Representatives of Frontier and Palmetto Railways could not be reached for comment Tuesday. Frontier already operates a facility on North Rhett Avenue, where plastic resins are transloaded between rail cars and trucks. It also fills lined containers with plastic resins and grains at the State Ports Authority's North Charleston Terminal.

News of Frontier's proposed investment comes a week after Mid-States Packaging Inc. announced plans to open a North Charleston distribution center for plastic resins. The Massachusetts-based company hopes to export up to 10,000 cargo boxes of the commodity annually from its Goer Drive facility through the Port of Charleston.
Those distribution centers would join a 240,000-square-foot facility in Moncks Corner where A&R BulkPak packages plastic resins for overseas customers.

The boom in plastics is being driven by the Gulf Coast's glut of cheap natural gas, the key raw ingredient in resin. The chemical divisions of Exxon Mobil, Chevron, Dow and other companies have responded to the shale production boom by building new resin manufacturing plants.

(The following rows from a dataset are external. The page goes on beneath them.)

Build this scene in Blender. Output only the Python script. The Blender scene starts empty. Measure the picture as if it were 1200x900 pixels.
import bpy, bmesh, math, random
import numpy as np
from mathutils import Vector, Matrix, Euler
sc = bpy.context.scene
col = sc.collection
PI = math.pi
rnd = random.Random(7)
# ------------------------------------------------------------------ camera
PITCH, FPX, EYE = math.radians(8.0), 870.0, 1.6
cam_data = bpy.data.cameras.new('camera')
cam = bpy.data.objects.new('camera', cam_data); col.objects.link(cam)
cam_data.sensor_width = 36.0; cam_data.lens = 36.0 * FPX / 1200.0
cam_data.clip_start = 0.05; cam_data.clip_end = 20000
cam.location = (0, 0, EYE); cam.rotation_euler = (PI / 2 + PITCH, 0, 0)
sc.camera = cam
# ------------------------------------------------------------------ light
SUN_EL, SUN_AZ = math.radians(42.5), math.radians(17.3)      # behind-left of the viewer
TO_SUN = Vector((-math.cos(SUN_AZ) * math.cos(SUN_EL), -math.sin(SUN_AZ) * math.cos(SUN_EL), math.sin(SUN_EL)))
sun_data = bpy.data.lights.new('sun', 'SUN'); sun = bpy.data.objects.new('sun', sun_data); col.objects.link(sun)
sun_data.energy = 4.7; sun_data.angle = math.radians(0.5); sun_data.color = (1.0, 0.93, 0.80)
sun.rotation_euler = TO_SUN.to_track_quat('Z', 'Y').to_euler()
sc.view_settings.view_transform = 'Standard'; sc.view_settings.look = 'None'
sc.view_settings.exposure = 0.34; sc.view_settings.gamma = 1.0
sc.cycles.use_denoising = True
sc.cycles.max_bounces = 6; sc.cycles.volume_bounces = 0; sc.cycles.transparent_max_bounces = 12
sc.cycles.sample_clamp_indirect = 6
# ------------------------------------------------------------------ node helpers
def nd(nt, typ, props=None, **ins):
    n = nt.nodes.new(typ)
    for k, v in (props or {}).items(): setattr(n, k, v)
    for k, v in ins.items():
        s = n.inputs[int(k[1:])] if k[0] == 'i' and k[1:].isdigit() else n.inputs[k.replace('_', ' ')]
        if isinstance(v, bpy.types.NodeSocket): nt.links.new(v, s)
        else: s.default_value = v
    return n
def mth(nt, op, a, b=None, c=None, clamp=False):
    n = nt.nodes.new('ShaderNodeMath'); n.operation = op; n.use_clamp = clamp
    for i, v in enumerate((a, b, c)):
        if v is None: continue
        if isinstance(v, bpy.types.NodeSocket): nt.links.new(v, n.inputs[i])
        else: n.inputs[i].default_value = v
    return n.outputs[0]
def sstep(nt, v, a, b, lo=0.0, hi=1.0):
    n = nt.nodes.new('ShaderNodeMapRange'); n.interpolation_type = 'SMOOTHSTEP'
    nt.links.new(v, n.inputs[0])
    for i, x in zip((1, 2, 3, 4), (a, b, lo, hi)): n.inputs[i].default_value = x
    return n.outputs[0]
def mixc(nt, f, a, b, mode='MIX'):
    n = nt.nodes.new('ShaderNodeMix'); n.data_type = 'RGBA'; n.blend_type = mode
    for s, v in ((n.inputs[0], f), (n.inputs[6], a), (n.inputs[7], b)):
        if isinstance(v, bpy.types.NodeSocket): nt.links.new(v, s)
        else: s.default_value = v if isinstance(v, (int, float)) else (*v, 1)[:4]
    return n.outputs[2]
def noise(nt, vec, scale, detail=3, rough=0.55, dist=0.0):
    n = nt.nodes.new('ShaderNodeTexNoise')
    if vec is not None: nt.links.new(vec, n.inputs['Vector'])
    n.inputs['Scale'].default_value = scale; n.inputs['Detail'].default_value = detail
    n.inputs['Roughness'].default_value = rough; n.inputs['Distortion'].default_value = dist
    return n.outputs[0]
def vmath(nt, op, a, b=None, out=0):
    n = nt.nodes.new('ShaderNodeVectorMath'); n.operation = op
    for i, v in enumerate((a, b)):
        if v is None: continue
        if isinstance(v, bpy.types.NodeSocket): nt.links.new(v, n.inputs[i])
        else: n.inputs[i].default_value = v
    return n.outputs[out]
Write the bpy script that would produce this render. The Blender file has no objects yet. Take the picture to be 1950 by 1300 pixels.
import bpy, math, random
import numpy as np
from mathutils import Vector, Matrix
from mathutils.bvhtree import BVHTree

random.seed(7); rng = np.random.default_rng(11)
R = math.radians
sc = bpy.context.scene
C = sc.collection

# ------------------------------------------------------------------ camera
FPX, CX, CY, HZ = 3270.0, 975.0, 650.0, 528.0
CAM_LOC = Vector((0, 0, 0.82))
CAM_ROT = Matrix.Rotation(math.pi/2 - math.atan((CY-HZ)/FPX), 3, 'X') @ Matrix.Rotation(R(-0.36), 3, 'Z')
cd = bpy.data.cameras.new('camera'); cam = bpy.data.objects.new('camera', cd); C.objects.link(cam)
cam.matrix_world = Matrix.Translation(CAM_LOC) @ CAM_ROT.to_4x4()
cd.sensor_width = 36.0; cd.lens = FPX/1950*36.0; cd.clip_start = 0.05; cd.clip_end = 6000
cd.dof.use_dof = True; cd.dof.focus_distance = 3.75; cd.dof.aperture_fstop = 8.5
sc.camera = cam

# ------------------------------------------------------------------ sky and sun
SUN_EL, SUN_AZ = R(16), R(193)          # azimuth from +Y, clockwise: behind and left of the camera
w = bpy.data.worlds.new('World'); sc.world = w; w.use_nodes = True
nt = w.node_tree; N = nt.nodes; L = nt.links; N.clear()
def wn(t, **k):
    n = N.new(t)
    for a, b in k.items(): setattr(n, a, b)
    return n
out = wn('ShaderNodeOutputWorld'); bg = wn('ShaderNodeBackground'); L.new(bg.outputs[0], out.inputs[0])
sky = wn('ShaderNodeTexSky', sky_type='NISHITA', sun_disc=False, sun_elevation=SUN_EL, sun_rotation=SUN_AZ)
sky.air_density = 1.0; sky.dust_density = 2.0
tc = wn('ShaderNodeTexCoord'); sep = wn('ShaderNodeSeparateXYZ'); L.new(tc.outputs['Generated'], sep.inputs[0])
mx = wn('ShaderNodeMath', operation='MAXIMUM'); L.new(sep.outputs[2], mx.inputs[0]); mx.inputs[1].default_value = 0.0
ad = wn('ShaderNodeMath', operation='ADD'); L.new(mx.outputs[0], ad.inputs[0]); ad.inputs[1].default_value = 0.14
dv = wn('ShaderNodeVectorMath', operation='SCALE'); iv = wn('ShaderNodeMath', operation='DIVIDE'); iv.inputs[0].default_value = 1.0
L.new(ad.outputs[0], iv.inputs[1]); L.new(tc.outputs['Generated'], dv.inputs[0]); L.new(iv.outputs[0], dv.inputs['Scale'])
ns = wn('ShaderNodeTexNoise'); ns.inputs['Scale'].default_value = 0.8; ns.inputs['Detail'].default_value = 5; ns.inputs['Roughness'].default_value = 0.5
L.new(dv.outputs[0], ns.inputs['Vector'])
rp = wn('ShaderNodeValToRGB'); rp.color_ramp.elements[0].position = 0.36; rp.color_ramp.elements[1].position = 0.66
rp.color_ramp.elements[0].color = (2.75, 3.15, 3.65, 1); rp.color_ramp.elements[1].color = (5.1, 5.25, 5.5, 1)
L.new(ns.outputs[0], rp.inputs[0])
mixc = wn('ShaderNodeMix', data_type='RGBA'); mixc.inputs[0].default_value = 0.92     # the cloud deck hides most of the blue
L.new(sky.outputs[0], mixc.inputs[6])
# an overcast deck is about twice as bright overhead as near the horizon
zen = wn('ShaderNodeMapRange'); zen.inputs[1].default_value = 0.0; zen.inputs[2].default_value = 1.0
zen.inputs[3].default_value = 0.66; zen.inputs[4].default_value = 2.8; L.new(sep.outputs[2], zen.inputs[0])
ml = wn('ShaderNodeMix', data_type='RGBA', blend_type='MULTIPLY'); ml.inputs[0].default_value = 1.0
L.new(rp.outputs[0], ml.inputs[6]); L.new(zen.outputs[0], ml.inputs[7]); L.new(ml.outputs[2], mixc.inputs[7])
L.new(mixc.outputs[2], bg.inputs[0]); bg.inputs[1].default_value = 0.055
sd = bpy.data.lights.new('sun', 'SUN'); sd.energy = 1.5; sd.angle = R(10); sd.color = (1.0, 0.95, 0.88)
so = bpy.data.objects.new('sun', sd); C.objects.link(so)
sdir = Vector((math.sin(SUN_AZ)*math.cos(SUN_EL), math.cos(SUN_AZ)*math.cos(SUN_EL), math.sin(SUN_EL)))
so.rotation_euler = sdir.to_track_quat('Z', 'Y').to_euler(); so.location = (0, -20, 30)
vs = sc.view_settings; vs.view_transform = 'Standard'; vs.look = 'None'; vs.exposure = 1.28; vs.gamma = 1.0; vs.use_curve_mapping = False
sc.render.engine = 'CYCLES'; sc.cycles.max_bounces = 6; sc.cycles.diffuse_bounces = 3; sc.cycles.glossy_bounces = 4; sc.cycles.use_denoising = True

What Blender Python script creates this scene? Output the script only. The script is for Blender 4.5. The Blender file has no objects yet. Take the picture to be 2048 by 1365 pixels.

A report by the American Chemistry Council shows about 112 billion pounds of resins are produced annually. That amount is posing challenges for ports along the Gulf Coast, where rail delays and transportation bottlenecks are driving some distribution to the East Coast.

The Port of Charleston hopes to take advantage of the shift by offering plastics exporters more container and vessel capacity. The port currently handles about 800 cargo containers of plastic resins each month and hopes to triple that number by next year. Europe is the top market for plastic resins shipped from Charleston, followed by Latin America and Southeast Asia.